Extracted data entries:
********
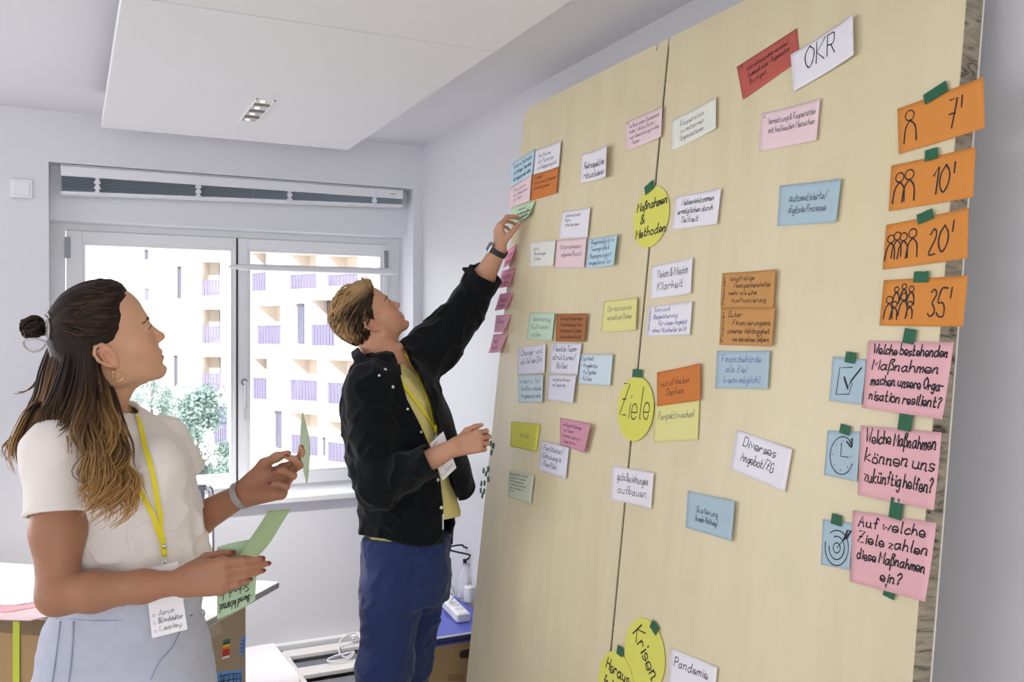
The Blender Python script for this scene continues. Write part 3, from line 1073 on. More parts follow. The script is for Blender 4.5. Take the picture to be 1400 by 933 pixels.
card(z((195, 632), (580, 540), (555, 805), (178, 875)), 'pink', ['Vernetzung & Kooperation', ' mit helfenden Menschen'], 'pale pink card under the red card on the near board', pen='n', sw=.0014, curl=('r', .005), corner='x', mg=(.12, .16, .06, .36))
z = zq(980, 0, 2.826)
card(z((245, 718), (490, 693), (470, 860), (235, 875)), 'blue', ['automatisierte/', 'digitale Prozesse'], 'light blue card reading automatisierte/digitale Prozesse', pen='n', sw=.0016, curl=('r', .006), mg=(.18, .22, .2, .22))
card([(917.9, 886.4), (983.6, 912.9), (979, 962), (913.5, 935)], 'white', ['Pandemie', ''], 'white card reading Pandemie cut by the photo\'s lower edge', sw=.0023, curl=('r', .005), mg=(.1, .16, .1, .05))

# orange time cards with drawn people
z = zq(980, 0, 2.826)


def people(spots):
    out = []
    for (x, y, s) in spots:
        hd = [(x + s * .13 * math.cos(a), y + s * .26 * (math.sin(a))) for a in np.linspace(-1.9, 4.6, 14)]
        out.append((hd, .0027))
        out.append((list(map(tuple, catmull([(x + .005 * s, y - .25 * s), (x - s * .13, y - s * .62), (x - s * .19, y - s * 1.35)], 4))), .0034))
        out.append((list(map(tuple, catmull([(x + .01 * s, y - .25 * s), (x + s * .15, y - s * .62), (x + s * .17, y - s * 1.35)], 4))), .0034))
    return out


def numeral(s, x, y, kx, ky):
    pl, w = pen_text(s, random.Random(len(s) + ord(s[0])), .15)
    return [([(x + p[0] * kx, y + p[1] * ky) for p in q], .0034) for q in pl]


G1 = 'orange time cards at the right edge of the near board'
for (qd, num, sp, nx, lab) in [
        (z((702, 422), (1040, 300), (1045, 497), (707, 597)), "7'", [(.15, .76, .42)], .60, "orange card reading 7' with one drawn person"),
        (z((678, 642), (1010, 570), (1000, 765), (668, 817)), "10'", [(.12, .70, .40), (.24, .72, .42)], .52, "orange card reading 10' with two drawn people"),
        (zq(1160, 80, 2.454)((130, 560), (412, 503), (408, 672), (118, 710)), "20'", [(.08, .66, .34), (.16, .70, .34), (.24, .66, .34), (.35, .70, .38)], .55, "orange card reading 20' with four drawn people"),
        (zq(1160, 80, 2.454)((122, 745), (410, 730), (392, 902), (107, 897)), "35'", [(.10, .56, .30), (.18, .78, .22), (.27, .84, .22), (.17, .46, .24), (.28, .62, .30), (.36, .78, .24), (.36, .46, .22)], .58, "orange card reading 35' with a crowd of seven drawn people")]:
    card(qd, 'orange', None, lab, icons=people(sp) + numeral(num, nx, .20, .0165, .056), layer=1, curl=('r', .004), cat='time card', group=G1, name='time_card')

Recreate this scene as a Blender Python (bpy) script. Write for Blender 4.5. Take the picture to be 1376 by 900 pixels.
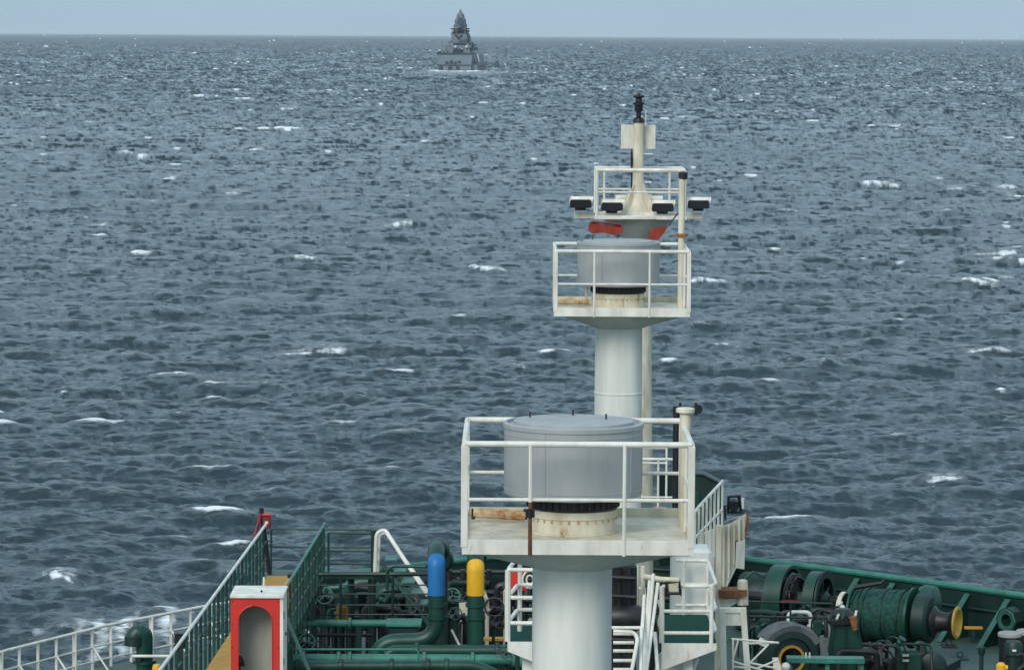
********
__Written request__.
Copy each line of the data above that holds "Python".

__Task response__.
The Blender Python script for this scene continues. Write part 3, from line 1073 on. More parts follow. The script is for Blender 4.5. Take the picture to be 1400 by 933 pixels.
Recreate this scene as a Blender Python (bpy) script. Write for Blender 4.5. Take the picture to be 1376 by 900 pixels.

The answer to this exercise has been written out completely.